Tally the lines containing the word "picture", and report the tally alone.

### Records supplied

- - -

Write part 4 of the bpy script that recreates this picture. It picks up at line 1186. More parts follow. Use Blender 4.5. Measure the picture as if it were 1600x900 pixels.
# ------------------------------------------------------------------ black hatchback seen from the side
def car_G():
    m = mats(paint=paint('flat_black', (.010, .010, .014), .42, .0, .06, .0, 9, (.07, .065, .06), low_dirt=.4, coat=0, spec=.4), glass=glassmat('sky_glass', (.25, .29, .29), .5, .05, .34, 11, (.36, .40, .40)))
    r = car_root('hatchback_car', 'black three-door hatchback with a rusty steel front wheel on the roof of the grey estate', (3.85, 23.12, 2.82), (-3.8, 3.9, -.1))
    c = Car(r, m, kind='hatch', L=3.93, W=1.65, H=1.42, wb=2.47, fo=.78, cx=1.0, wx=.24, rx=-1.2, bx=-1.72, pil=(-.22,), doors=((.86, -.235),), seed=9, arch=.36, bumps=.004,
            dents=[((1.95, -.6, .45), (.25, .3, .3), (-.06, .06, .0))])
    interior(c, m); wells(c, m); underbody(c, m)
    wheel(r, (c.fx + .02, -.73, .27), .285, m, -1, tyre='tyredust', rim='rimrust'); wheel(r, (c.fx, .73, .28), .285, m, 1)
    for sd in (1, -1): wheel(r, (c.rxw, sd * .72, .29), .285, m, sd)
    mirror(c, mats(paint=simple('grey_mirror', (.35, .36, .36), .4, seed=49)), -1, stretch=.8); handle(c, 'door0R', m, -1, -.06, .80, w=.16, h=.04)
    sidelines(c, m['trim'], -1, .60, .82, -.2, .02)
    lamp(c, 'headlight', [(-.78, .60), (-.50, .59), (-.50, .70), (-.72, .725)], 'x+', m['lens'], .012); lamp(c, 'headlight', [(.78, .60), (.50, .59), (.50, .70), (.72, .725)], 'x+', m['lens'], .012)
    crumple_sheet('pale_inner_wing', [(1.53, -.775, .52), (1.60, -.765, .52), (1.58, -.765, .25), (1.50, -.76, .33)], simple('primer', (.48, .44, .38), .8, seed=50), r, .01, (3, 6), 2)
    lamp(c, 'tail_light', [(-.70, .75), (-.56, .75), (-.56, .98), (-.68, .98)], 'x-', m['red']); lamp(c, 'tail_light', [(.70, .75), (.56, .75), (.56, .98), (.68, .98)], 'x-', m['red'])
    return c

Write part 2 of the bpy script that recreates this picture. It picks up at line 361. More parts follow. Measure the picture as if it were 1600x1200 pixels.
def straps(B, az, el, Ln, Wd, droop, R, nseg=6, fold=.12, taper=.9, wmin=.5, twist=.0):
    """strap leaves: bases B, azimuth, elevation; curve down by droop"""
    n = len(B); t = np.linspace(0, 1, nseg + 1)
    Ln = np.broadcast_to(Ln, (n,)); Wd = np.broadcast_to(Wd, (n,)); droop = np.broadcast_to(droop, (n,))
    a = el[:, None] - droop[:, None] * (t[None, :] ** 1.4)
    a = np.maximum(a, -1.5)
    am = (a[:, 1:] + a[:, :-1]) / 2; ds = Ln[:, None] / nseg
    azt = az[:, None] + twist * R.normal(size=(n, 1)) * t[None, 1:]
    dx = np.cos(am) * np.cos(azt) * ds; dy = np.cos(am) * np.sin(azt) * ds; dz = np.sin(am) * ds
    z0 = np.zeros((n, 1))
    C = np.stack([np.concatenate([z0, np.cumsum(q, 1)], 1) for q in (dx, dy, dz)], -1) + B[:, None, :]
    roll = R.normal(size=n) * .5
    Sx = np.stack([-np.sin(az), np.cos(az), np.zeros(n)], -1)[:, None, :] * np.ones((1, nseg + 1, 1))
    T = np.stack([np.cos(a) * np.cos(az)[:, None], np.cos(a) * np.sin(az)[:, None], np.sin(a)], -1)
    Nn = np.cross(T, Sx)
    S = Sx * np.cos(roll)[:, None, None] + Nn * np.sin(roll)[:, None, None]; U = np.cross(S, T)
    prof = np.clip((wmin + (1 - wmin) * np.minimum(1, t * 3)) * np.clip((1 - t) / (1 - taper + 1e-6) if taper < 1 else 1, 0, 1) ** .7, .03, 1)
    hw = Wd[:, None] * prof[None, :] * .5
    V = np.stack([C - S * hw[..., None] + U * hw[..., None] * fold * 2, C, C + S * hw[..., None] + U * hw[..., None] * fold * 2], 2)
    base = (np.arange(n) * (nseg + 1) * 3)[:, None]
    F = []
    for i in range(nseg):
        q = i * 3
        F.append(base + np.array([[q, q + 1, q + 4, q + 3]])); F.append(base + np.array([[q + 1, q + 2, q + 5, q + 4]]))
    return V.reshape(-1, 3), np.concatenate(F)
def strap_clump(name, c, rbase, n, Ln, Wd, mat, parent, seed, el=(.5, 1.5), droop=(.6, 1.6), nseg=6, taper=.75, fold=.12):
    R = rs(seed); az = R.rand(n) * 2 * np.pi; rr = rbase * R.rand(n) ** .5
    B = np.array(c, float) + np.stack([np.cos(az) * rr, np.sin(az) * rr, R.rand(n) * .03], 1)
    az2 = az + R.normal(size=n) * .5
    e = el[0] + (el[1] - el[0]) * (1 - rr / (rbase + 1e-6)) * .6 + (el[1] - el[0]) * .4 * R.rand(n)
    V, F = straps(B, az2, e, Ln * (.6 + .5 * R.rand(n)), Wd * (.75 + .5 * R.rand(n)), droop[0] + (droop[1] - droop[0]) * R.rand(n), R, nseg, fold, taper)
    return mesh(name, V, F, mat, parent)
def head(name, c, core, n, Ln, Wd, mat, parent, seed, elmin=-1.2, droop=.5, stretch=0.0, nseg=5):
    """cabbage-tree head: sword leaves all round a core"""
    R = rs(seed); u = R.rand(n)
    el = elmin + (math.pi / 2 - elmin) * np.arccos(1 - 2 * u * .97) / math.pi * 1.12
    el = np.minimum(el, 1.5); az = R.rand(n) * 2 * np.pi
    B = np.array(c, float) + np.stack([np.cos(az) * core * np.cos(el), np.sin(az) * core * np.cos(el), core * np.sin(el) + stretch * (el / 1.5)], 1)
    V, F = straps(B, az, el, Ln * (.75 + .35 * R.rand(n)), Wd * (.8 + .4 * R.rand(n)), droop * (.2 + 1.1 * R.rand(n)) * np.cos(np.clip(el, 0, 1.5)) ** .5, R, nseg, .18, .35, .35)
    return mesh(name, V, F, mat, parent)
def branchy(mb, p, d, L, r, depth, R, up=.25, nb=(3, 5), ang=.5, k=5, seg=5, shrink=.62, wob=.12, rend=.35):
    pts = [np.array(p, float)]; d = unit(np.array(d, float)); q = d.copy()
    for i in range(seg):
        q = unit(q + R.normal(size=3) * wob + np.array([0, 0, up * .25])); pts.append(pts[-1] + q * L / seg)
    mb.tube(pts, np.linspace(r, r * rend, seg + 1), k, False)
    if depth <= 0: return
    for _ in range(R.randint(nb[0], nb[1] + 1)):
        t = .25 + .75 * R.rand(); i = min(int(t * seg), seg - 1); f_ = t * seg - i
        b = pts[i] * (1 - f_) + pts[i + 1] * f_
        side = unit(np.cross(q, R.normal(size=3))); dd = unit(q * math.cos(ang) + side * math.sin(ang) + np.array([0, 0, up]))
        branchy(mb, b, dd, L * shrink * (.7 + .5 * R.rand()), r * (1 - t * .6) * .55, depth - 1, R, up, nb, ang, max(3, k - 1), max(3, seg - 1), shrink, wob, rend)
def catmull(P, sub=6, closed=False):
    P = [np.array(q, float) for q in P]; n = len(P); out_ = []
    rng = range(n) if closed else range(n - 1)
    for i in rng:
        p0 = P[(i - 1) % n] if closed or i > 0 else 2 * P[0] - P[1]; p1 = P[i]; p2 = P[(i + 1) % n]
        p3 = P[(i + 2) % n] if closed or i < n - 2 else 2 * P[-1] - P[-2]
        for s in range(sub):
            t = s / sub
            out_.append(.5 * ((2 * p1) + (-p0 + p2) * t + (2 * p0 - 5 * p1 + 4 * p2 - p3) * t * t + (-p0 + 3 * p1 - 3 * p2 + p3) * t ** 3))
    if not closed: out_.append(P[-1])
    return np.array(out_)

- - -

### Exercise solution
2